The day Milcho arrived at the prison, the guards went to gather a group of inmates to see if they would like to be a part of the project. “The next thing we saw was almost everyone leaving. They had absolutely no interest,” he says. Mauricio and Milcho explained that they had no political agenda, and expressed an interest in the inmates’ feelings. “After that, a few more came back and once we started photographing them around and talking to them, they felt at ease with us and told other inmates to participate too,” he says.

As he talked more with the inmates, Milcho found the project increasingly challenging and emotional. “Listening to their stories, feeling their moments of sadness, desperation, confusion, frustration and anger, all the while being surrounded by razor wire. It seemed unreal,” he says. Some of the photos in the series are of the young mothers locked up with their babies. In one shot, a mother-to-be clutches her bump tightly, and in another a baby lays precariously on the top bunk of a bed in an otherwise empty room. “By law, they could have their babies with them from birth for up to six months, and after that, they could only meet daily for up to four hours,” Milcho explains. “Without any doubt, seeing had the biggest impact on me.”

Milcho captured both sides of the prison system, from inmates looking wistfully through the bars on their windows, their wrists cuffed, to prison staff, guards standing assertively with arms folded, attempting to recreate some cinematic image of what superiority and power looks like. The devil is in the details in these shots: the tattoo of a man’s name visible on a woman’s arm as she kisses her baby. The handprints on the wall in the run-down kitchen create a sense of desperation. In the 20 years since Milcho Pipin got his first camera, an analogue Russian Zenit, he’s become fixated on capturing these subtleties. “I learned that being able to notice every detail of a place in a heartbeat is so important,” he says. “After years working with photography I realized it is all about tireless observation.”

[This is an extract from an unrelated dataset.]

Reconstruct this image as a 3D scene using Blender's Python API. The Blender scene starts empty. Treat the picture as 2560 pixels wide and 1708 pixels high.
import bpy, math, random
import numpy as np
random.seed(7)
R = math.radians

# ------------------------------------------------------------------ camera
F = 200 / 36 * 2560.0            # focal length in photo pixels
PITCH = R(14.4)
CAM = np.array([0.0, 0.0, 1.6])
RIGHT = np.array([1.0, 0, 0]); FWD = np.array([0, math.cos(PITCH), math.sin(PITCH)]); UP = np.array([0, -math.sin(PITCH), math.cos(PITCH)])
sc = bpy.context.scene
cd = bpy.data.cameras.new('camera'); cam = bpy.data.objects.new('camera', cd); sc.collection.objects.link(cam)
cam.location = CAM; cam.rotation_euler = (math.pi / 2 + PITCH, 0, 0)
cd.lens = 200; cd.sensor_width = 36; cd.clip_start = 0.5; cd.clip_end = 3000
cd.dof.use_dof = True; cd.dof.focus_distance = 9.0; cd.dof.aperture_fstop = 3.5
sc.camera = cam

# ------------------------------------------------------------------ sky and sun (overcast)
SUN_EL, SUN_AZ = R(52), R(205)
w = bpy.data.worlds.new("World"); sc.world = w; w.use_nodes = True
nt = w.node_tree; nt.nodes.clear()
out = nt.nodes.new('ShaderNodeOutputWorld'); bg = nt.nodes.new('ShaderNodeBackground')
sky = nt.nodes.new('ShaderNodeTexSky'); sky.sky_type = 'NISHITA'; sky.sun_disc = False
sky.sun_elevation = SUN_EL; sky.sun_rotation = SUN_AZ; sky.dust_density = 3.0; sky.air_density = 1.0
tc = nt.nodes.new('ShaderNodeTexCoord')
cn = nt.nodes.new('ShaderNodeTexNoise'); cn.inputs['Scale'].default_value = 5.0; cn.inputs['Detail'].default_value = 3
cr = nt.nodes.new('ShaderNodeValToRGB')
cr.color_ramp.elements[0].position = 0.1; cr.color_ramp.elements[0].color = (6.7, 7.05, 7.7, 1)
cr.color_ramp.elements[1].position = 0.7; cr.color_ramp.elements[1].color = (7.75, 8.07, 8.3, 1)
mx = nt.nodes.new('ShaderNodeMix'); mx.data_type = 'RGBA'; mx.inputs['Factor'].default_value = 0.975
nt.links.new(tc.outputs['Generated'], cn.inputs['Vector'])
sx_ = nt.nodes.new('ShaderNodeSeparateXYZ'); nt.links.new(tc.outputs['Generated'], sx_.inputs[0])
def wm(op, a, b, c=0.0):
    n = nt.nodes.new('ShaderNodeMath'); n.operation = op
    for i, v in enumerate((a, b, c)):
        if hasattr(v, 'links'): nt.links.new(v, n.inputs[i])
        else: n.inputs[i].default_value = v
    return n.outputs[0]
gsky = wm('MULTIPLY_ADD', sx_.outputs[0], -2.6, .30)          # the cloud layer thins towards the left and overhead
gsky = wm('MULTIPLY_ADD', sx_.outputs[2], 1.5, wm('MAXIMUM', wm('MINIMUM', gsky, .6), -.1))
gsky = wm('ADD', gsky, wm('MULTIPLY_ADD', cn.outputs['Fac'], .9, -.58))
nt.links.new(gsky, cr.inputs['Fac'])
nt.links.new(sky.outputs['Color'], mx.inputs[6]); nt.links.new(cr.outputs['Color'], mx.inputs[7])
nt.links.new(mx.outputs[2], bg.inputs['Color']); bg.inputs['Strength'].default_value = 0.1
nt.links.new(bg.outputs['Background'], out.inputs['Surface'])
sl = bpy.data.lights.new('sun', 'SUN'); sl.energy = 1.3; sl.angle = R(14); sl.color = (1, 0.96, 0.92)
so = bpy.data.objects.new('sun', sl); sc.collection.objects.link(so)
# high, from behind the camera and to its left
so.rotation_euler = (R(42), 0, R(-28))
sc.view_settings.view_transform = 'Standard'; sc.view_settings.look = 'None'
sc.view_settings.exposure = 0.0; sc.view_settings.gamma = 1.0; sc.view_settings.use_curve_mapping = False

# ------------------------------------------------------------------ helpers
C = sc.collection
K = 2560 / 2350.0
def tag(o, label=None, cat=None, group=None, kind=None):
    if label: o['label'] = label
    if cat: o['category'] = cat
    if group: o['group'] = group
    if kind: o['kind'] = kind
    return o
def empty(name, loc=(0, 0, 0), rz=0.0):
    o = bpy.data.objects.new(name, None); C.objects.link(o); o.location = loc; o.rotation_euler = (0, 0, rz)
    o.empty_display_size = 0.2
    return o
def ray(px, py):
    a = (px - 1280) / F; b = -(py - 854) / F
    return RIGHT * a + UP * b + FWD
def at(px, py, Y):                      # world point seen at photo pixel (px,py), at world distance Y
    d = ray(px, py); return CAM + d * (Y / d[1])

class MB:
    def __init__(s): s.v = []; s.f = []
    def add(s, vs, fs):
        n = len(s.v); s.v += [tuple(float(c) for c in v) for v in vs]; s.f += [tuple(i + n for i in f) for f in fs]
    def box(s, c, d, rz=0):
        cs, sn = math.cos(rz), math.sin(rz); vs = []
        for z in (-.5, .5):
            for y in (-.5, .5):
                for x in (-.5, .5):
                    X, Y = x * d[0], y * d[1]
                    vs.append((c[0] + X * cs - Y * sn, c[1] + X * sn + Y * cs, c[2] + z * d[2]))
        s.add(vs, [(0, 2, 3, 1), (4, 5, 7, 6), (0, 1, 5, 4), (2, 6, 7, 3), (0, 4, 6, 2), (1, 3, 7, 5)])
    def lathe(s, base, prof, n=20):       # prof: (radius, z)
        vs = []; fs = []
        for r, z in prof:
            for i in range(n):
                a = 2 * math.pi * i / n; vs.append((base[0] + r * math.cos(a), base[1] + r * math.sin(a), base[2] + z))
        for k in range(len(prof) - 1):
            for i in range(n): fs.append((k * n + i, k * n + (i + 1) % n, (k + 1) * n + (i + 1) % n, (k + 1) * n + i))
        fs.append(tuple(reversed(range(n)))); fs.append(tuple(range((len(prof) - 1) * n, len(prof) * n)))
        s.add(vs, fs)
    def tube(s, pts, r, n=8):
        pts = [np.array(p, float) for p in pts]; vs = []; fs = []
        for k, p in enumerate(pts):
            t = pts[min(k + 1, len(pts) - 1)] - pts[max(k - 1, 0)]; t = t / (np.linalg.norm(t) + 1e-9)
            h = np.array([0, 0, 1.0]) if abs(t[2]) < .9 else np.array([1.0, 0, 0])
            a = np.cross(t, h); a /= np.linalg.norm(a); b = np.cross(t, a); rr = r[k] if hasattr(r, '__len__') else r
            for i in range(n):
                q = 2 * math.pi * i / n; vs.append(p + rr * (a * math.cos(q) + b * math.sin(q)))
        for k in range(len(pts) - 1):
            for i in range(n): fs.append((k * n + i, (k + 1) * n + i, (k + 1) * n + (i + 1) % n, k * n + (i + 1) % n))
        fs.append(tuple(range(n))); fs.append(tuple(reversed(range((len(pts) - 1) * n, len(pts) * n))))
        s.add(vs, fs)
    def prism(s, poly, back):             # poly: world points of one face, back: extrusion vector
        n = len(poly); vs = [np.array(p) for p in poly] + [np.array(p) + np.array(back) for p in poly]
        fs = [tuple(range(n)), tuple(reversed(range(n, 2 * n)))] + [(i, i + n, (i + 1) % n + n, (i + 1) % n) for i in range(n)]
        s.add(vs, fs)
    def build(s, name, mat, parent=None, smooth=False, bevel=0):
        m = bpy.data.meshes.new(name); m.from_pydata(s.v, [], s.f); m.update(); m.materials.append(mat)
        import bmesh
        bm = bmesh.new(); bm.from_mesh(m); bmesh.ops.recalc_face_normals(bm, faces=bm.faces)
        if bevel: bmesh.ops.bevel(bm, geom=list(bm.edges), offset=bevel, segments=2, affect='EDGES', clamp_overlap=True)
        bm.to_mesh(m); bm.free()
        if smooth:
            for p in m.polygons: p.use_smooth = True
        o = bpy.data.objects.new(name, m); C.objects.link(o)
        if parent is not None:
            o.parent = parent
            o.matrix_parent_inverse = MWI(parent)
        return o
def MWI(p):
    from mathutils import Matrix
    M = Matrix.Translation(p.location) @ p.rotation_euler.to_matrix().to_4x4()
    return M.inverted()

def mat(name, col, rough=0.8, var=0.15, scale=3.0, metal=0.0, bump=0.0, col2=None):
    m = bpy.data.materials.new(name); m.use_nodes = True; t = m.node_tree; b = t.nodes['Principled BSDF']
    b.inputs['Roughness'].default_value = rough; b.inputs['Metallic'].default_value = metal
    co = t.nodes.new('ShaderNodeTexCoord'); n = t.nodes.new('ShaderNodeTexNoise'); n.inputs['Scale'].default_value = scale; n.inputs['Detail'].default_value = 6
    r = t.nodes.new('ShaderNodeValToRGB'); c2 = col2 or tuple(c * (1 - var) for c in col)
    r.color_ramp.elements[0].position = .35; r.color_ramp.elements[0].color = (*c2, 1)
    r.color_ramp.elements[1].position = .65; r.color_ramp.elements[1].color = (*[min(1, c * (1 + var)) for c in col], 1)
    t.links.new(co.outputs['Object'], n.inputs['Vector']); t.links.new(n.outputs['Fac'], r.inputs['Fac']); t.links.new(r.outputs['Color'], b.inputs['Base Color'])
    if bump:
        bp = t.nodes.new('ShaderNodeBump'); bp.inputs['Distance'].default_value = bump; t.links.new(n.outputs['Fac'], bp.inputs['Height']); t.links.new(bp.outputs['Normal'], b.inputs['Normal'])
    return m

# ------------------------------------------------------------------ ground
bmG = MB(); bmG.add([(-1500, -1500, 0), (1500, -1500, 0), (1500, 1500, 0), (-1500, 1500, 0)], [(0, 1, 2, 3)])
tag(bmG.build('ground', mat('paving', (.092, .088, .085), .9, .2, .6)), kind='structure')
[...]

He mentions one inmate who simply didn’t look like she belonged there, and he wondered what crime she could have committed. She told him she used to work at a bank, and that a new boyfriend of hers convinced her to help him rob it. “She held all of her colleagues hostage!” he says. This story reflects what Milcho discovered when he was visiting the prison: anyone could be in there, sentenced to time inside, regardless of their past or personal situation. He hoped that this series would not just change the viewer’s perspective on prisoners as people, but prompt us to appreciate and take care of our own freedom.

Milcho recalls that while he was visiting the prison, the guards and inmates seemed to get on, and didn’t seem to clash. A few weeks after his visit, though, he read that there had been a riot there, during which inmates took two guards captive for 10 hours as others climbed onto the roof and burned mattresses. They were apparently protesting about their rights and the living conditions in the prison. The violence is not reflective of the entire prisoner population, but it was still a stark reminder of how fragile and changeable the Brazilian system can be from one week to the next, especially when there is such overcrowding.

Milcho made note of things the inmates told him that he thought were particularly poignant. As much as the photos show a claustrophobically small amount of space is handed to these prisoners, many of them are strangely positive about their situations. “Oddly enough, I’ve never felt so free in my entire life,” says Janine Cardoso Soares, who is serving a nine year sentence. These people are facing their new circumstances with a sense of hope that it’s hard to imagine having when you see the photos. But as inmate Jhonathan Rodrigo de Jesus points out, "Better here than death. Here, there's time for a new life."